**REQUEST**:
Write out every entry word for word.

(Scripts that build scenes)
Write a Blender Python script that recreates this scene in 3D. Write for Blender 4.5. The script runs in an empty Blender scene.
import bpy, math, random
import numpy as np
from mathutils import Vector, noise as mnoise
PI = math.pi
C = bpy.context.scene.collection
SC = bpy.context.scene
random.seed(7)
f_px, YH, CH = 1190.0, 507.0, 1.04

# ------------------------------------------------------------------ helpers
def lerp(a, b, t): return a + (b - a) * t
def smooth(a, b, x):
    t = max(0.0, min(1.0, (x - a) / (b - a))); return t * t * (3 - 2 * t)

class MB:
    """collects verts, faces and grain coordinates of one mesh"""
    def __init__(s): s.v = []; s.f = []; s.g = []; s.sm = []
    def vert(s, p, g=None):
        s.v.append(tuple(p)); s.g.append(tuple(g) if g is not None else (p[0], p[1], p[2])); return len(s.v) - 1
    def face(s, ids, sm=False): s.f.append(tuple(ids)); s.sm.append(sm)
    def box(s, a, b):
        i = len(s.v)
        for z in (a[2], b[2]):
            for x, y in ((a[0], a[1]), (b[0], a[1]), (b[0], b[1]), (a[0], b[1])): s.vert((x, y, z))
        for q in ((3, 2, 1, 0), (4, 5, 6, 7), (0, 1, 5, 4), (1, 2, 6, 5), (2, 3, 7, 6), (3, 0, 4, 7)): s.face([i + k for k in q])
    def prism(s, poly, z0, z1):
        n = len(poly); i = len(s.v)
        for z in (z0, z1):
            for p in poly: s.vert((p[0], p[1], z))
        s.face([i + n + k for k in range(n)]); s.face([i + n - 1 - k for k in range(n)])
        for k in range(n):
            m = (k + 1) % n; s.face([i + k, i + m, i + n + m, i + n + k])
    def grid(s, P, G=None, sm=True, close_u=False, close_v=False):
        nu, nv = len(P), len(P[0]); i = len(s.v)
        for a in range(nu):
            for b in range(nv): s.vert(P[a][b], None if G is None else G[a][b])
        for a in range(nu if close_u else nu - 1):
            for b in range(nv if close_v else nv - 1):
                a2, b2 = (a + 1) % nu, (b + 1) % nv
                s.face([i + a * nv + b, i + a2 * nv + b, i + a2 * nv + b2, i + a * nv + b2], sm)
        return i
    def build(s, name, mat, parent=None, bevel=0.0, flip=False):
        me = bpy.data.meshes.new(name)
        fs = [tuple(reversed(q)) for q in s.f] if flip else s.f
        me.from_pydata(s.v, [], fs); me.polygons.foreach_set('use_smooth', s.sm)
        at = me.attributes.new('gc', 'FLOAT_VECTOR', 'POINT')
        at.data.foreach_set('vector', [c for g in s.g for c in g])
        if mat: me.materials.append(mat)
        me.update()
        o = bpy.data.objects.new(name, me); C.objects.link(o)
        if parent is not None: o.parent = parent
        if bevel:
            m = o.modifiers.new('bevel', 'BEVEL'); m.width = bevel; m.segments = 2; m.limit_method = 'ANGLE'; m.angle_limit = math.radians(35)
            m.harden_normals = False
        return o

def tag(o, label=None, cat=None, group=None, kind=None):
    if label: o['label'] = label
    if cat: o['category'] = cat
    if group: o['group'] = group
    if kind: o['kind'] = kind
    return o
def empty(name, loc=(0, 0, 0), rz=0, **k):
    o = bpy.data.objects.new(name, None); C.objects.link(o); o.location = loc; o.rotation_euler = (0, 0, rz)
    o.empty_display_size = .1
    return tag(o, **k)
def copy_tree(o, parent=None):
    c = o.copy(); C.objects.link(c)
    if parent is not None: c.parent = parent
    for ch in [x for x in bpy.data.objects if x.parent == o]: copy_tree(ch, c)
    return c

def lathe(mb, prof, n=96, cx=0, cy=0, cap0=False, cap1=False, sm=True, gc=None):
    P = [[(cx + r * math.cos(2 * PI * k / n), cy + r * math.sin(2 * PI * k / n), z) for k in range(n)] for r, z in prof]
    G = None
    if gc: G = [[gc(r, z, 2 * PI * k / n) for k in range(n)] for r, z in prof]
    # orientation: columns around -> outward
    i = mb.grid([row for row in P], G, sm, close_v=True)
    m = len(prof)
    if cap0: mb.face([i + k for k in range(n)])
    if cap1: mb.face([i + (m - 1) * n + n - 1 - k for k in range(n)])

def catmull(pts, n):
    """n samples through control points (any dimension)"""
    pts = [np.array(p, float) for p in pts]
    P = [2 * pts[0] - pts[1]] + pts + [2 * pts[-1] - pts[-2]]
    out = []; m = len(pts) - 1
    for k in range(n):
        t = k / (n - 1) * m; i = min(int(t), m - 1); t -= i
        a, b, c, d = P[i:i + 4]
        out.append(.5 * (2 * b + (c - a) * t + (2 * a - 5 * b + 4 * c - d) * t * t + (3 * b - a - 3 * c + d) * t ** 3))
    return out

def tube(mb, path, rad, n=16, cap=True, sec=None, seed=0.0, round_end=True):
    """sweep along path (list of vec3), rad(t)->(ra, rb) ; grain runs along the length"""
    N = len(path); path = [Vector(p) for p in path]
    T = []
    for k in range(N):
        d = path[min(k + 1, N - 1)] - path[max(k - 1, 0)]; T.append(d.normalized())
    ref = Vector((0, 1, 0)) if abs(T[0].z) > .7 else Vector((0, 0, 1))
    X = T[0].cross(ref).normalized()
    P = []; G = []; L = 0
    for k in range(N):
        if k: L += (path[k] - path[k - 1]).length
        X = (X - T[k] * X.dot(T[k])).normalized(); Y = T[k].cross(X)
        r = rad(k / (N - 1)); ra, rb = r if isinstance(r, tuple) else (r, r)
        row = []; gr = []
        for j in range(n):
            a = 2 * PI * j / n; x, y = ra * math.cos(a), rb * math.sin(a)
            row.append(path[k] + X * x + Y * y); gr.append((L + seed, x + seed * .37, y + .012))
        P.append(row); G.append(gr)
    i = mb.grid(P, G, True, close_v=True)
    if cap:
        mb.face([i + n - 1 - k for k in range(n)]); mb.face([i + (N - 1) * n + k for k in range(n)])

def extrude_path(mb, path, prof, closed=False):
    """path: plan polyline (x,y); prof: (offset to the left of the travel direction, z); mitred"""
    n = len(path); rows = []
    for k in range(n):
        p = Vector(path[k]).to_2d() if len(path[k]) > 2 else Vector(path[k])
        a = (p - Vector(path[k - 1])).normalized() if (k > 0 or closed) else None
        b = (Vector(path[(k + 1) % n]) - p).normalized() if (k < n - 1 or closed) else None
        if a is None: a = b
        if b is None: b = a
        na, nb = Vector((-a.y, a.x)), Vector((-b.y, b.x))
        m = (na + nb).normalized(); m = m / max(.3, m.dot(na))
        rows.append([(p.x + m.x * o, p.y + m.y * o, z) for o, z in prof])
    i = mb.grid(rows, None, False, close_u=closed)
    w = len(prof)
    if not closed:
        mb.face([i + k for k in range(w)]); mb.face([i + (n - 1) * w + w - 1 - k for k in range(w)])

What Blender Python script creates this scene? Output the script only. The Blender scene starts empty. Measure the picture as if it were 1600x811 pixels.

**OUTPUT OF THE TASK**:
Write a Blender Python script that recreates this scene in 3D. Write for Blender 4.5. The script runs in an empty Blender scene.
import bpy, math, random
import numpy as np
from mathutils import Vector, noise as mnoise
PI = math.pi
C = bpy.context.scene.collection
SC = bpy.context.scene
random.seed(7)
f_px, YH, CH = 1190.0, 507.0, 1.04

# ------------------------------------------------------------------ helpers
def lerp(a, b, t): return a + (b - a) * t
def smooth(a, b, x):
    t = max(0.0, min(1.0, (x - a) / (b - a))); return t * t * (3 - 2 * t)

class MB:
    """collects verts, faces and grain coordinates of one mesh"""
    def __init__(s): s.v = []; s.f = []; s.g = []; s.sm = []
    def vert(s, p, g=None):
        s.v.append(tuple(p)); s.g.append(tuple(g) if g is not None else (p[0], p[1], p[2])); return len(s.v) - 1
    def face(s, ids, sm=False): s.f.append(tuple(ids)); s.sm.append(sm)
    def box(s, a, b):
        i = len(s.v)
        for z in (a[2], b[2]):
            for x, y in ((a[0], a[1]), (b[0], a[1]), (b[0], b[1]), (a[0], b[1])): s.vert((x, y, z))
        for q in ((3, 2, 1, 0), (4, 5, 6, 7), (0, 1, 5, 4), (1, 2, 6, 5), (2, 3, 7, 6), (3, 0, 4, 7)): s.face([i + k for k in q])
    def prism(s, poly, z0, z1):
        n = len(poly); i = len(s.v)
        for z in (z0, z1):
            for p in poly: s.vert((p[0], p[1], z))
        s.face([i + n + k for k in range(n)]); s.face([i + n - 1 - k for k in range(n)])
        for k in range(n):
            m = (k + 1) % n; s.face([i + k, i + m, i + n + m, i + n + k])
    def grid(s, P, G=None, sm=True, close_u=False, close_v=False):
        nu, nv = len(P), len(P[0]); i = len(s.v)
        for a in range(nu):
            for b in range(nv): s.vert(P[a][b], None if G is None else G[a][b])
        for a in range(nu if close_u else nu - 1):
            for b in range(nv if close_v else nv - 1):
                a2, b2 = (a + 1) % nu, (b + 1) % nv
                s.face([i + a * nv + b, i + a2 * nv + b, i + a2 * nv + b2, i + a * nv + b2], sm)
        return i
    def build(s, name, mat, parent=None, bevel=0.0, flip=False):
        me = bpy.data.meshes.new(name)
        fs = [tuple(reversed(q)) for q in s.f] if flip else s.f
        me.from_pydata(s.v, [], fs); me.polygons.foreach_set('use_smooth', s.sm)
        at = me.attributes.new('gc', 'FLOAT_VECTOR', 'POINT')
        at.data.foreach_set('vector', [c for g in s.g for c in g])
        if mat: me.materials.append(mat)
        me.update()
        o = bpy.data.objects.new(name, me); C.objects.link(o)
        if parent is not None: o.parent = parent
        if bevel:
            m = o.modifiers.new('bevel', 'BEVEL'); m.width = bevel; m.segments = 2; m.limit_method = 'ANGLE'; m.angle_limit = math.radians(35)
            m.harden_normals = False
        return o

def tag(o, label=None, cat=None, group=None, kind=None):
    if label: o['label'] = label
    if cat: o['category'] = cat
    if group: o['group'] = group
    if kind: o['kind'] = kind
    return o
def empty(name, loc=(0, 0, 0), rz=0, **k):
    o = bpy.data.objects.new(name, None); C.objects.link(o); o.location = loc; o.rotation_euler = (0, 0, rz)
    o.empty_display_size = .1
    return tag(o, **k)
def copy_tree(o, parent=None):
    c = o.copy(); C.objects.link(c)
    if parent is not None: c.parent = parent
    for ch in [x for x in bpy.data.objects if x.parent == o]: copy_tree(ch, c)
    return c

def lathe(mb, prof, n=96, cx=0, cy=0, cap0=False, cap1=False, sm=True, gc=None):
    P = [[(cx + r * math.cos(2 * PI * k / n), cy + r * math.sin(2 * PI * k / n), z) for k in range(n)] for r, z in prof]
    G = None
    if gc: G = [[gc(r, z, 2 * PI * k / n) for k in range(n)] for r, z in prof]
    # orientation: columns around -> outward
    i = mb.grid([row for row in P], G, sm, close_v=True)
    m = len(prof)
    if cap0: mb.face([i + k for k in range(n)])
    if cap1: mb.face([i + (m - 1) * n + n - 1 - k for k in range(n)])

def catmull(pts, n):
    """n samples through control points (any dimension)"""
    pts = [np.array(p, float) for p in pts]
    P = [2 * pts[0] - pts[1]] + pts + [2 * pts[-1] - pts[-2]]
    out = []; m = len(pts) - 1
    for k in range(n):
        t = k / (n - 1) * m; i = min(int(t), m - 1); t -= i
        a, b, c, d = P[i:i + 4]
        out.append(.5 * (2 * b + (c - a) * t + (2 * a - 5 * b + 4 * c - d) * t * t + (3 * b - a - 3 * c + d) * t ** 3))
    return out

def tube(mb, path, rad, n=16, cap=True, sec=None, seed=0.0, round_end=True):
    """sweep along path (list of vec3), rad(t)->(ra, rb) ; grain runs along the length"""
    N = len(path); path = [Vector(p) for p in path]
    T = []
    for k in range(N):
        d = path[min(k + 1, N - 1)] - path[max(k - 1, 0)]; T.append(d.normalized())
    ref = Vector((0, 1, 0)) if abs(T[0].z) > .7 else Vector((0, 0, 1))
    X = T[0].cross(ref).normalized()
    P = []; G = []; L = 0
    for k in range(N):
        if k: L += (path[k] - path[k - 1]).length
        X = (X - T[k] * X.dot(T[k])).normalized(); Y = T[k].cross(X)
        r = rad(k / (N - 1)); ra, rb = r if isinstance(r, tuple) else (r, r)
        row = []; gr = []
        for j in range(n):
            a = 2 * PI * j / n; x, y = ra * math.cos(a), rb * math.sin(a)
            row.append(path[k] + X * x + Y * y); gr.append((L + seed, x + seed * .37, y + .012))
        P.append(row); G.append(gr)
    i = mb.grid(P, G, True, close_v=True)
    if cap:
        mb.face([i + n - 1 - k for k in range(n)]); mb.face([i + (N - 1) * n + k for k in range(n)])

def extrude_path(mb, path, prof, closed=False):
    """path: plan polyline (x,y); prof: (offset to the left of the travel direction, z); mitred"""
    n = len(path); rows = []
    for k in range(n):
        p = Vector(path[k]).to_2d() if len(path[k]) > 2 else Vector(path[k])
        a = (p - Vector(path[k - 1])).normalized() if (k > 0 or closed) else None
        b = (Vector(path[(k + 1) % n]) - p).normalized() if (k < n - 1 or closed) else None
        if a is None: a = b
        if b is None: b = a
        na, nb = Vector((-a.y, a.x)), Vector((-b.y, b.x))
        m = (na + nb).normalized(); m = m / max(.3, m.dot(na))
        rows.append([(p.x + m.x * o, p.y + m.y * o, z) for o, z in prof])
    i = mb.grid(rows, None, False, close_u=closed)
    w = len(prof)
    if not closed:
        mb.face([i + k for k in range(w)]); mb.face([i + (n - 1) * w + w - 1 - k for k in range(w)])

What Blender Python script creates this scene? Output the script only. The Blender scene starts empty. Measure the picture as if it were 1600x811 pixels.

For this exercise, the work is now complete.